Supplied information →
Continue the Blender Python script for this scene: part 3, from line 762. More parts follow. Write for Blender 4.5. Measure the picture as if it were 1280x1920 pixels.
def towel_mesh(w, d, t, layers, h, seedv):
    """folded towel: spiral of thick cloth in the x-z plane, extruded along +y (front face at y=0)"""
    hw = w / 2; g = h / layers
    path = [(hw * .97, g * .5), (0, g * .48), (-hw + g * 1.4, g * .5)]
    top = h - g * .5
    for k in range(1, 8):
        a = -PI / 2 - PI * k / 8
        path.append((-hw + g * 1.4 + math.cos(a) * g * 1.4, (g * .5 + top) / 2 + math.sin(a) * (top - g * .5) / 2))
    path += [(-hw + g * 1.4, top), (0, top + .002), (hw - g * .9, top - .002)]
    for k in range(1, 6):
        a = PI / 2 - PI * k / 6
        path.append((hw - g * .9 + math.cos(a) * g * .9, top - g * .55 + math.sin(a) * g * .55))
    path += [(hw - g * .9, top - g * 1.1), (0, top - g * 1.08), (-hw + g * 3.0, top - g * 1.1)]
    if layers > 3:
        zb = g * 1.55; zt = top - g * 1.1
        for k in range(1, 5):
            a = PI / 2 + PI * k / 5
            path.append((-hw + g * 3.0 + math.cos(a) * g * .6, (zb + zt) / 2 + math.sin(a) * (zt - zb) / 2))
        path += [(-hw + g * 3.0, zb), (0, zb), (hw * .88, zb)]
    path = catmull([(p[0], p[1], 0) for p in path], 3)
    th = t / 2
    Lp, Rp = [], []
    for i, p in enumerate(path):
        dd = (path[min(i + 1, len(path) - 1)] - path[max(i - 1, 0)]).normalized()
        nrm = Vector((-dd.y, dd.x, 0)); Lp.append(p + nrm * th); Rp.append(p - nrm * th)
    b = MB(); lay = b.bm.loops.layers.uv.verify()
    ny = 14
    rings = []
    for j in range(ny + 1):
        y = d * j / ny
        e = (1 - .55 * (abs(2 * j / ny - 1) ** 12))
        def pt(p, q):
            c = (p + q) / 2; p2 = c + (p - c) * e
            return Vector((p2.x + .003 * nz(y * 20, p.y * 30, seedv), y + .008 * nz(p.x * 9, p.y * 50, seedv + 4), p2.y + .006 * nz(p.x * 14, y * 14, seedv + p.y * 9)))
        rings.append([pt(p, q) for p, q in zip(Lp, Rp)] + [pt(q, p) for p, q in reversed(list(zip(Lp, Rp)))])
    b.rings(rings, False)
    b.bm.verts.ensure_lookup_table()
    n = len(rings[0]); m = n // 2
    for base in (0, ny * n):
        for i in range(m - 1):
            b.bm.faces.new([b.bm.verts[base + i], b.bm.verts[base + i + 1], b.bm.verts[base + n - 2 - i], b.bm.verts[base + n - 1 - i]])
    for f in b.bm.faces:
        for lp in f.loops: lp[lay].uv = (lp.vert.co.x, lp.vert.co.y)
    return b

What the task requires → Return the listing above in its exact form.

Worked solution →
Continue the Blender Python script for this scene: part 3, from line 762. More parts follow. Write for Blender 4.5. Measure the picture as if it were 1280x1920 pixels.
def towel_mesh(w, d, t, layers, h, seedv):
    """folded towel: spiral of thick cloth in the x-z plane, extruded along +y (front face at y=0)"""
    hw = w / 2; g = h / layers
    path = [(hw * .97, g * .5), (0, g * .48), (-hw + g * 1.4, g * .5)]
    top = h - g * .5
    for k in range(1, 8):
        a = -PI / 2 - PI * k / 8
        path.append((-hw + g * 1.4 + math.cos(a) * g * 1.4, (g * .5 + top) / 2 + math.sin(a) * (top - g * .5) / 2))
    path += [(-hw + g * 1.4, top), (0, top + .002), (hw - g * .9, top - .002)]
    for k in range(1, 6):
        a = PI / 2 - PI * k / 6
        path.append((hw - g * .9 + math.cos(a) * g * .9, top - g * .55 + math.sin(a) * g * .55))
    path += [(hw - g * .9, top - g * 1.1), (0, top - g * 1.08), (-hw + g * 3.0, top - g * 1.1)]
    if layers > 3:
        zb = g * 1.55; zt = top - g * 1.1
        for k in range(1, 5):
            a = PI / 2 + PI * k / 5
            path.append((-hw + g * 3.0 + math.cos(a) * g * .6, (zb + zt) / 2 + math.sin(a) * (zt - zb) / 2))
        path += [(-hw + g * 3.0, zb), (0, zb), (hw * .88, zb)]
    path = catmull([(p[0], p[1], 0) for p in path], 3)
    th = t / 2
    Lp, Rp = [], []
    for i, p in enumerate(path):
        dd = (path[min(i + 1, len(path) - 1)] - path[max(i - 1, 0)]).normalized()
        nrm = Vector((-dd.y, dd.x, 0)); Lp.append(p + nrm * th); Rp.append(p - nrm * th)
    b = MB(); lay = b.bm.loops.layers.uv.verify()
    ny = 14
    rings = []
    for j in range(ny + 1):
        y = d * j / ny
        e = (1 - .55 * (abs(2 * j / ny - 1) ** 12))
        def pt(p, q):
            c = (p + q) / 2; p2 = c + (p - c) * e
            return Vector((p2.x + .003 * nz(y * 20, p.y * 30, seedv), y + .008 * nz(p.x * 9, p.y * 50, seedv + 4), p2.y + .006 * nz(p.x * 14, y * 14, seedv + p.y * 9)))
        rings.append([pt(p, q) for p, q in zip(Lp, Rp)] + [pt(q, p) for p, q in reversed(list(zip(Lp, Rp)))])
    b.rings(rings, False)
    b.bm.verts.ensure_lookup_table()
    n = len(rings[0]); m = n // 2
    for base in (0, ny * n):
        for i in range(m - 1):
            b.bm.faces.new([b.bm.verts[base + i], b.bm.verts[base + i + 1], b.bm.verts[base + n - 2 - i], b.bm.verts[base + n - 1 - i]])
    for f in b.bm.faces:
        for lp in f.loops: lp[lay].uv = (lp.vert.co.x, lp.vert.co.y)
    return b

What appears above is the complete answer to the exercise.